Francesco Cramer - Adalberto Signore
L’ultimatum della procura di Napoli (Berlusconi scelga tra quattro date per venire a Napoli o sarà accompagnamento coatto), conferma al premier che i magistrati lo vogliono incastrare. Il Cavaliere lo considera più o meno un atto di guerra consegnato, peraltro, con tempi che hanno il sapore dell’affronto. «Ma come? Io sono in Europa per illustrare la bontà della nostra manovra e loro che fanno?». Ce l’ha con l’opposizione, assetata del sangue e sognante della spallata giudiziaria, ma anche con la magistratura: «All’Europa non interessa nulla del signor Tarantini e in questo momento a me interessa l’Europa e l’Italia». Come a dire: ora non ho certo la testa per mettermi a ragionare e compulsare l’agenda al fine di trovare il giorno adatto per incontrare i giudici. Ma la tentazione di rispondere «picche» ce l’ha eccome, sebbene sia più complicato addurre motivazioni istituzionali per le giornate di sabato e domenica. In ogni caso, continua a ripetere, «Non ho fatto nulla di male e non ho niente da rimproverarmi. L’estorsione non c’è perché ho soltanto aiutato una persona in difficoltà». Ma il premier non ha smesso di temere il trappolone dei pm, prevedendo cosa possa a accadere durante l’audizione. Lui, solo davanti ai giudici, senza legali perché parte lesa, a rispondere al fuoco di fila dei pm. Una distrazione su una data, un «non ricordo» di troppo e la sua posizione potrebbe immediatamente cambiare: da testimone a indagato. Magari per falsa testimonianza o per violazione delle norme antiriciclaggio. Che fare, quindi? Trovare un buco tra i suoi impegni istituzionali e scegliere un giorno tra giovedì e domenica per presentarsi in procura o lasciare che i magistrati siano obbligati ad attivare la procedura per l’accompagnamento coatto, con relativa richiesta alla giunta per le autorizzazioni a procedere della Camera? Nell’attesa di mettere a punto una strategia, prevista per oggi, il partito non solo fa muro in difesa del premier ma contrattacca.

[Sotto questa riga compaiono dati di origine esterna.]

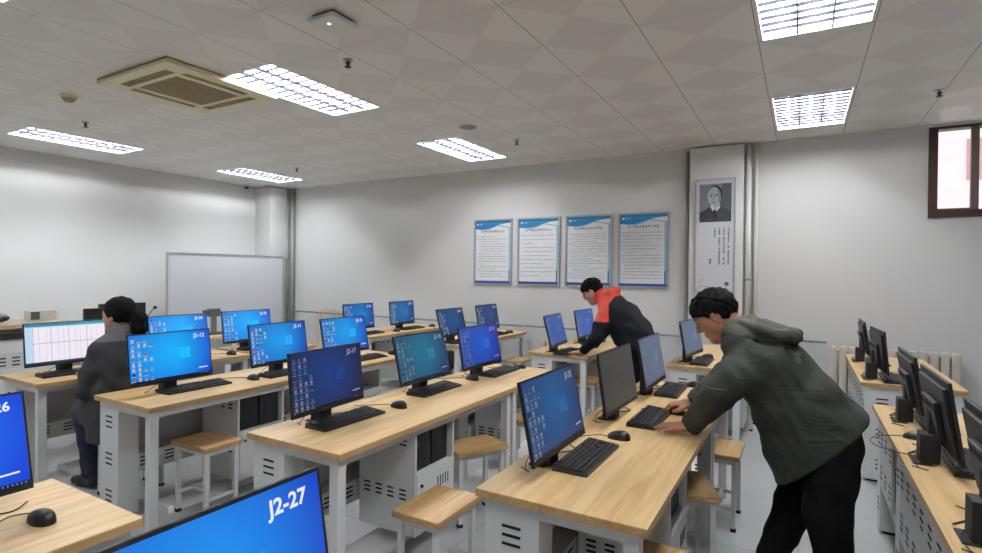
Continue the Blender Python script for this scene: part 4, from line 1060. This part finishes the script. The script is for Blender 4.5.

«I pm continuano a dimostrare che c’è un accanimento giudiziario nei confronti del premier», è la linea del partito. Per il Pdl una tesi suffragata dalle parole stesse del procuratore generale di Napoli, Giovandomenico Lepore. Il quale, spiegando alla radio che il documento spedito in procura da Berlusconi per dare spiegazioni «non basta», incappa in un errore terminologico che la dice lunga: usa il termine «memoria difensiva». A pizzicarlo immediatamente è il deputato Amedeo Laboccetta: «Quando Lepore parla di “memoria difensiva” riferita al presidente Berlusconi, dimostra che la lingua ha tradito il suo pensiero oppure che siamo in presenza del classico lapsus freudiano: la conferma che a Napoli i magistrati intendono sentire il presidente Berlusconi come testimone ma di fatto hanno già deciso che deve essere indagato».
Non solo. Enrico Costa, Manlio Contento e Francesco Paolo Sisto firmano un’interrogazione parlamentare per sollevare un altro caso. I pm di Napoli, infatti, avrebbero sollevato dal segreto professionale i difensori di Tarantini, Giorgio Perroni e Nicola Quaranta, durante un interrogatorio. Secondo il codice penale, invece, questa decisione spetterebbe al giudice e non ai pm e quindi ci si trova di fronte «a una palese violazione del diritto di difesa finalizzata a raccogliere, travolgendo le regole processuali, “fatti specifici da contestare” alla vittima del reato». Ossia Berlusconi. E su questo chiederà notizie il Guardasigilli, Francesco Nitto Palma. Al quale il partito torna a chiedere l’invio degli ispettori a Napoli per l’eventuale fuga di notizie nell’inchiesta. Ma il Guardasigilli attende le informazioni già richieste ai pm, prima di agire in questo senso.
Napoli ma non solo. Il premier sa che i prossimi giorni saranno cruciali sul fronte giustizia. Domani dovrebbero essere depositati gli atti di fine indagine sull’inchiesta di Bari su Tarantini.